KEY POINTS:
They should have been watching a gutsy race by a Kiwi medal hope.
Instead, a TVNZ glitch left more than half the country facing blank screens.
The broadcaster apologised to viewers last night for the electronic failure that blacked out Moss Burmester's Olympic 200m butterfly final.
Sky, Freeview and South Island viewers missed the race, in which Burmester finished fourth and broke his own New Zealand record.
Karl Burmester, a second cousin to Moss who lives in Methven in Canterbury, had to watch replays after missing out on the live broadcast.
"We were watching the programme when it never happened, so it was a bit of a bugger," he said.

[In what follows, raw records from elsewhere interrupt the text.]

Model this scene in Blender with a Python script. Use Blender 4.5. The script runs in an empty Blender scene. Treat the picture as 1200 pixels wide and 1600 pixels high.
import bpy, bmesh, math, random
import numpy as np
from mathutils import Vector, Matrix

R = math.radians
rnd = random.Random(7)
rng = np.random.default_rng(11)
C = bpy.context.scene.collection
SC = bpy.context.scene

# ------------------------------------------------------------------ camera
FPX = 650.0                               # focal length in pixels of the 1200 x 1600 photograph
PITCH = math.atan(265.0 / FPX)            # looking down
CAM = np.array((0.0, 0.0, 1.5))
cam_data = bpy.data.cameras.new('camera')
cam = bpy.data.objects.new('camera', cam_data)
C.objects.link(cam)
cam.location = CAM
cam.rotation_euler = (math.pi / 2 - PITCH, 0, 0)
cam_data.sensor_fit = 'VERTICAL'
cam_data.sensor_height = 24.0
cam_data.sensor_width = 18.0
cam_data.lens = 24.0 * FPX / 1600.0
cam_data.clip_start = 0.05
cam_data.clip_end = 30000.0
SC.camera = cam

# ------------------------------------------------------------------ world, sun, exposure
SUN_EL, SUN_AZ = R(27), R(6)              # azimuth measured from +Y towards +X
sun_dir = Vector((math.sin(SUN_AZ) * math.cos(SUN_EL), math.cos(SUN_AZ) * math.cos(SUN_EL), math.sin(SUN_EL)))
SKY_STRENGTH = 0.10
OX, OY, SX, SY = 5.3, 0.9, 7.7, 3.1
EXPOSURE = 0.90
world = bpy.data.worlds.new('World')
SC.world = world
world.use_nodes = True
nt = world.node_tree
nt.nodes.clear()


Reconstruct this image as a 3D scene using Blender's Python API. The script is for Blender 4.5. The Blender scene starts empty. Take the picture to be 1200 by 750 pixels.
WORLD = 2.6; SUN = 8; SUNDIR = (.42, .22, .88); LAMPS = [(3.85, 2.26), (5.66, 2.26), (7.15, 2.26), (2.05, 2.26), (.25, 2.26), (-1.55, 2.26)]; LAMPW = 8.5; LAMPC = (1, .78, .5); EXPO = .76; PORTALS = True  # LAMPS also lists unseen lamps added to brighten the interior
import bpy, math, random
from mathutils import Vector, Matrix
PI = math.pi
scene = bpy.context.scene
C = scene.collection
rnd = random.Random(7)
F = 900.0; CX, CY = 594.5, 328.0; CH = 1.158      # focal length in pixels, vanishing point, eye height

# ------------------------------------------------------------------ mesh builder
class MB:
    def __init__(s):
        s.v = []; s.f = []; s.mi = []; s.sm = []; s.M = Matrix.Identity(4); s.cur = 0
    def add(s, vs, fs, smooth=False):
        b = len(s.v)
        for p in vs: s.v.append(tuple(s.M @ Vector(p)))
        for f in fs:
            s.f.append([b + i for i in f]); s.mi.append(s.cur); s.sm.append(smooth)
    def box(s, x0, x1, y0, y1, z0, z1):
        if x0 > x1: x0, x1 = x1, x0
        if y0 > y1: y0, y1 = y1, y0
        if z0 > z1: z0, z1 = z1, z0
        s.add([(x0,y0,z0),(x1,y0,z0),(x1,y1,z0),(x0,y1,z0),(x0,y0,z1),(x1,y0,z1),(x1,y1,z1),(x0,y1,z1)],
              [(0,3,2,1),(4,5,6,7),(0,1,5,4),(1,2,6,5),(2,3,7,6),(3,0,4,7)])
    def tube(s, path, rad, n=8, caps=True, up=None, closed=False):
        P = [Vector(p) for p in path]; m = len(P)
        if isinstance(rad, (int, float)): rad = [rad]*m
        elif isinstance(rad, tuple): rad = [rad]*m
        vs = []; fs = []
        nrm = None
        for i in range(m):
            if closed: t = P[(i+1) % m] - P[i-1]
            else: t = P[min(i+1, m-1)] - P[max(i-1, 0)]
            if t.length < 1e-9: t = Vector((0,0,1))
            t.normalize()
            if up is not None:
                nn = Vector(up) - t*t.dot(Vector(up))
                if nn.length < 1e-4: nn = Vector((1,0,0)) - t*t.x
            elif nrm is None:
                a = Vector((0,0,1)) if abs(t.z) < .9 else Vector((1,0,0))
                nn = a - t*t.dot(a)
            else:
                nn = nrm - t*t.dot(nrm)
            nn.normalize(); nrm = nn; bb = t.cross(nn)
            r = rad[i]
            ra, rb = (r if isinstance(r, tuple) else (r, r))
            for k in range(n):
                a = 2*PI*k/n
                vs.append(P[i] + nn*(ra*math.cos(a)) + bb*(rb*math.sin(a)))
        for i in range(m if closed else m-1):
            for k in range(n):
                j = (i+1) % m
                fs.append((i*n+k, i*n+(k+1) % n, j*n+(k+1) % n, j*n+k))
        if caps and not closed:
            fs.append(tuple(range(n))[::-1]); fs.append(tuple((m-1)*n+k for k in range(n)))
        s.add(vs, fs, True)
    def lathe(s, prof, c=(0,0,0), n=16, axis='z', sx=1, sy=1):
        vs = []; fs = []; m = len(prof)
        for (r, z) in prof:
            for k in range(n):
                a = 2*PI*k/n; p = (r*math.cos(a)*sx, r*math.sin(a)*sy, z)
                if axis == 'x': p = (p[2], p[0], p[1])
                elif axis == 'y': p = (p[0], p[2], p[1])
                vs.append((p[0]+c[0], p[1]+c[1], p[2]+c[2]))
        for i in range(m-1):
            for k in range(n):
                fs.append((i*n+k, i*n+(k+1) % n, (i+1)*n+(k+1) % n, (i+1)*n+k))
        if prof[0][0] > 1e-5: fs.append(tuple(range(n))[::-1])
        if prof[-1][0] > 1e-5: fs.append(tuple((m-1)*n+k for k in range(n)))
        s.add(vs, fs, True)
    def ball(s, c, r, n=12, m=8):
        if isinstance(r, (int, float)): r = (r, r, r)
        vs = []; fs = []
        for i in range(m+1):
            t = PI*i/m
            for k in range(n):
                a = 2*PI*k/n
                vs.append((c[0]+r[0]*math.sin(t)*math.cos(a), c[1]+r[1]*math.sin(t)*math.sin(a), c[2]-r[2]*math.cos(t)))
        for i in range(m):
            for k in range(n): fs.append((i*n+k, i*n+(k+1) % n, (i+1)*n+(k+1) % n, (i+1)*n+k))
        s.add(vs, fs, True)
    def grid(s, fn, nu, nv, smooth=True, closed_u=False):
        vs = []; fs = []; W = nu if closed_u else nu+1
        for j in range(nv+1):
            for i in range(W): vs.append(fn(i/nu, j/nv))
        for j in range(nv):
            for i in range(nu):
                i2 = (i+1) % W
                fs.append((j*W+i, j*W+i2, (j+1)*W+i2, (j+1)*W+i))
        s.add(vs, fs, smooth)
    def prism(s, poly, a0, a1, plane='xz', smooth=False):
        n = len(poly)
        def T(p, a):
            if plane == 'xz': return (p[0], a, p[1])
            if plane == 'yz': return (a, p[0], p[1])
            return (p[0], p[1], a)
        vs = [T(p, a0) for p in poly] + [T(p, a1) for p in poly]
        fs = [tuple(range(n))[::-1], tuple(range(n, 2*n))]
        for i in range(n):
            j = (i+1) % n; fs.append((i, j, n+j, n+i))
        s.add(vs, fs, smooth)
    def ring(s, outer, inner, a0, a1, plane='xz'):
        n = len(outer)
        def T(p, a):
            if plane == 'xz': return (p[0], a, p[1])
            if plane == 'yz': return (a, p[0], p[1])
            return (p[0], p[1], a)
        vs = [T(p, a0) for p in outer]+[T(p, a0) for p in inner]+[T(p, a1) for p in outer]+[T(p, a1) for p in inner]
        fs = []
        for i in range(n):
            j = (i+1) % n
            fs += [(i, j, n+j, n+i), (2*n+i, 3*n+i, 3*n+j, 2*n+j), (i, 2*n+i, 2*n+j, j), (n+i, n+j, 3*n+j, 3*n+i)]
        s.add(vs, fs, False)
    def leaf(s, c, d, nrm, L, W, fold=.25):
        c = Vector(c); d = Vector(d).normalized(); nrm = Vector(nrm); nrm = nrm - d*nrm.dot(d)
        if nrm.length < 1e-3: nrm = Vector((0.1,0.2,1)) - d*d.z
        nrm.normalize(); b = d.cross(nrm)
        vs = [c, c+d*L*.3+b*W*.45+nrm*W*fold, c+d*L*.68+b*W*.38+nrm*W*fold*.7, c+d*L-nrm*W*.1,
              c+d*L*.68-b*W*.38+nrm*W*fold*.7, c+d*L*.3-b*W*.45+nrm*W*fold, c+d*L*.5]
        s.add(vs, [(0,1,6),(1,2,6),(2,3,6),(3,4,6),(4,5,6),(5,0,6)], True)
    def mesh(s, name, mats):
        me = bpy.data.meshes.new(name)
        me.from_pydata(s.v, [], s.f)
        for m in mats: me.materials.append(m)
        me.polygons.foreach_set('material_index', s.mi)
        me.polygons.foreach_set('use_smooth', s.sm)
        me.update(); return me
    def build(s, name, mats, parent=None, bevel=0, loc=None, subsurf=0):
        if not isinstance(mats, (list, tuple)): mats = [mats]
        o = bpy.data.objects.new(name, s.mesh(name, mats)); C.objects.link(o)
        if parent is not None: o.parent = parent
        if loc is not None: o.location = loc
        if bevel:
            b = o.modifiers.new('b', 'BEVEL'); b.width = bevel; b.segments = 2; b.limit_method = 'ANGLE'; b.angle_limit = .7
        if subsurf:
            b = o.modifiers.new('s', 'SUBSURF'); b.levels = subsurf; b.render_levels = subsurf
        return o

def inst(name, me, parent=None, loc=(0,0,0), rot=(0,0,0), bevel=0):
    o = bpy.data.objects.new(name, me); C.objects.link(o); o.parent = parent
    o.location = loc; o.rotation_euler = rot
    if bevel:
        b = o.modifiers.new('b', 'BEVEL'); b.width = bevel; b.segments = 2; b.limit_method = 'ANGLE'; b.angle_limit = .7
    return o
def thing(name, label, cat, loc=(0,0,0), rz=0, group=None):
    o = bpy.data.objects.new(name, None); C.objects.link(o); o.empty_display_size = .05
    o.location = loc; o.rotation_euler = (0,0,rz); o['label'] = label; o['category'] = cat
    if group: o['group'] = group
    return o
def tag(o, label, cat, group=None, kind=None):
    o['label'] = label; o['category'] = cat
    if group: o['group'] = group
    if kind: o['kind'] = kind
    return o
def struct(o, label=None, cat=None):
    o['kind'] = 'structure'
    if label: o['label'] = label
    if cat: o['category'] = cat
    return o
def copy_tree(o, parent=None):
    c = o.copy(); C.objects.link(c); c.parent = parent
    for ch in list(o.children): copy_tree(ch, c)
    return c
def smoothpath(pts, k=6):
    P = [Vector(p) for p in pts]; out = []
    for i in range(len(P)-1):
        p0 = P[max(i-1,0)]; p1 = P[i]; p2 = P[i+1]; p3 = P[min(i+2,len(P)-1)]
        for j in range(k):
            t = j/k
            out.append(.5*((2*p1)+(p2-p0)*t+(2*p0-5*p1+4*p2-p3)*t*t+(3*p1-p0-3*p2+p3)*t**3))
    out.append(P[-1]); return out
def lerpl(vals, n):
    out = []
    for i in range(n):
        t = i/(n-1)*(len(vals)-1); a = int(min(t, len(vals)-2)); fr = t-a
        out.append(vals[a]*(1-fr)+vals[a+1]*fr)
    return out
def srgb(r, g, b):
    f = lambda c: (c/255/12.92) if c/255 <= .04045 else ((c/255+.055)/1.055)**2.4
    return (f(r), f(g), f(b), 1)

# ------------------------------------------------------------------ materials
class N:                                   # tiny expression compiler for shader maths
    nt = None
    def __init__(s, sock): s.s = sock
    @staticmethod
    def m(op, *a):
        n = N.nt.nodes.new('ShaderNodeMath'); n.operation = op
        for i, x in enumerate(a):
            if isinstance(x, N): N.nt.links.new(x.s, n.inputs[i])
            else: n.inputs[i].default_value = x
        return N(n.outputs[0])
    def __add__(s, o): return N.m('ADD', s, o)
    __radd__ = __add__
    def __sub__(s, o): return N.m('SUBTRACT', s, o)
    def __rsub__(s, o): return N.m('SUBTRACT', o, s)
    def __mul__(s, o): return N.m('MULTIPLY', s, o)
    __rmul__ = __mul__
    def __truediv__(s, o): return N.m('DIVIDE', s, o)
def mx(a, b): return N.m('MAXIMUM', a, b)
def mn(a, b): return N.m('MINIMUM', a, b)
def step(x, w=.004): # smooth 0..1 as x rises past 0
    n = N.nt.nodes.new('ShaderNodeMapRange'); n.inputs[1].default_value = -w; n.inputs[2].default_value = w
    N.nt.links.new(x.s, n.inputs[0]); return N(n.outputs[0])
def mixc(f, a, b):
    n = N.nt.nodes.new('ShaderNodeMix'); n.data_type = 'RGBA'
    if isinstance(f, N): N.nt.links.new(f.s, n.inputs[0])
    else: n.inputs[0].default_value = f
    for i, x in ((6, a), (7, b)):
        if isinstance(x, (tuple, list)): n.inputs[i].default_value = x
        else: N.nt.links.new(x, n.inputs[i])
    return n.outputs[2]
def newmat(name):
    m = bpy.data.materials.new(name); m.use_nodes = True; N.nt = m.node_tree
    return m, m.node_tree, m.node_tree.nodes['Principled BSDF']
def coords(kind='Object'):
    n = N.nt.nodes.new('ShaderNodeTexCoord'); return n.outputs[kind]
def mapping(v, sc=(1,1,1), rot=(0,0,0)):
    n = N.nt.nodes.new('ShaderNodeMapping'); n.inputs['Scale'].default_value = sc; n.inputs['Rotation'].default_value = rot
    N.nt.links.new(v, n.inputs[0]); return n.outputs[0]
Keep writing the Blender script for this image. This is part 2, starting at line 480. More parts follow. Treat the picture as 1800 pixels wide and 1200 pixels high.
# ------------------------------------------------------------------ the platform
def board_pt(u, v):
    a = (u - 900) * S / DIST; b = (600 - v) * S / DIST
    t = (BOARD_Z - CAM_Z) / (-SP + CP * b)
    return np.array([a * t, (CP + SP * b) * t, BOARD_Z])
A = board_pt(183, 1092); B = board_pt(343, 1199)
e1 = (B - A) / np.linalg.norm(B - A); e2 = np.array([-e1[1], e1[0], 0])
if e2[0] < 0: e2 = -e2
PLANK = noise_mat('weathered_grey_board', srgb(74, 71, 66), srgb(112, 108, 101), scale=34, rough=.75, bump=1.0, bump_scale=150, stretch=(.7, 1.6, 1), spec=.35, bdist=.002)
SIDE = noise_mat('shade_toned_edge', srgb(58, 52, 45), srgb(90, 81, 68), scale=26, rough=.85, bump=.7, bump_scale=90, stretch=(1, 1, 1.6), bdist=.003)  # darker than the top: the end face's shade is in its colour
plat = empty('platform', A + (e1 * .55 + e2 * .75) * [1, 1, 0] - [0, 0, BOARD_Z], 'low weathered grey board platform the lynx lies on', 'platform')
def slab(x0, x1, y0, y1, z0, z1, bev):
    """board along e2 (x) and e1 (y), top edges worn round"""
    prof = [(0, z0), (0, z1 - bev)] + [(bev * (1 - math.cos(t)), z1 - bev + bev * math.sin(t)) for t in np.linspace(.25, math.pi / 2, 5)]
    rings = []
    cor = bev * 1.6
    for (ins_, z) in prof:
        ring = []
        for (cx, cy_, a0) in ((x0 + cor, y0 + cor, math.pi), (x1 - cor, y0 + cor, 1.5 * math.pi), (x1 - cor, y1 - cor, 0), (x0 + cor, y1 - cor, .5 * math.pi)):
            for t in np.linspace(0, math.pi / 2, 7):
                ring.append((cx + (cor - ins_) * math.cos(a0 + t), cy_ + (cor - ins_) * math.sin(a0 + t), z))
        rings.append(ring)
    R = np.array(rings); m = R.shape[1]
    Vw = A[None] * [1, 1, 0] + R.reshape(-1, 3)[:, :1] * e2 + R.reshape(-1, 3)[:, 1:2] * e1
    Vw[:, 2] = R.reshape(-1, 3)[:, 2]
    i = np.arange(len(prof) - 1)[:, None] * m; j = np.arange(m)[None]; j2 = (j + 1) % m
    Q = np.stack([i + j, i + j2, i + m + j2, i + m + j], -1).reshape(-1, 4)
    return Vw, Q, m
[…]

Moss Burmester - NZ's first swimming finalist since 1996 - led for much of the race, which was won by US swimming star Michael Phelps.
TVNZ spokeswoman Megan Richards said it was "dreadfully unlucky" the failure happened when it did.
The problem occurred when the signal "hiccuped" because too much was going on on-screen at the moment TVNZ switched its satellite coverage to the race. The system became overloaded, and froze.
TVNZ's phones ran hot after the cut, which lasted six minutes for Sky and Freeview viewers and eight minutes for South Island analogue viewers. North Island analogue viewers were unaffected.
The state broadcaster has also been facing criticism from viewers upset by what they see as the sidelining of some sports, and illogical jumps between events.
Regan Cunliffe, of TV community website Throng, said the worst example was the coverage of the women's cycling road race on Sunday.
TVNZ followed the race until the final stage, when coverage cut to the New Zealand v Brazil soccer match.
* Herald TV reviewer Denis Edwards writes: Moss Burmester reached a final. Not just any final. This was our hottest moment of the Games, the first swimming finalist since 1996.
It was also one of the main stops on the Michael Phelps express. The world watched Phelps win and Burmester come fourth.
But a lot of us didn't see any of it. Something went wrong. No pictures.
We now brace for, in no particular order, shock, furious letters, possible threats, articulate and semi-articulate rage.
As in sport, the mishap has winners and losers. TVNZ executives lost. Rival networks and talkback hosts can't believe their luck.
It's happened before, and recently. Soccer's Euro 2008 finals lost pictures. Proving it was beyond their control probably kept television executives' heads from ending on pikes.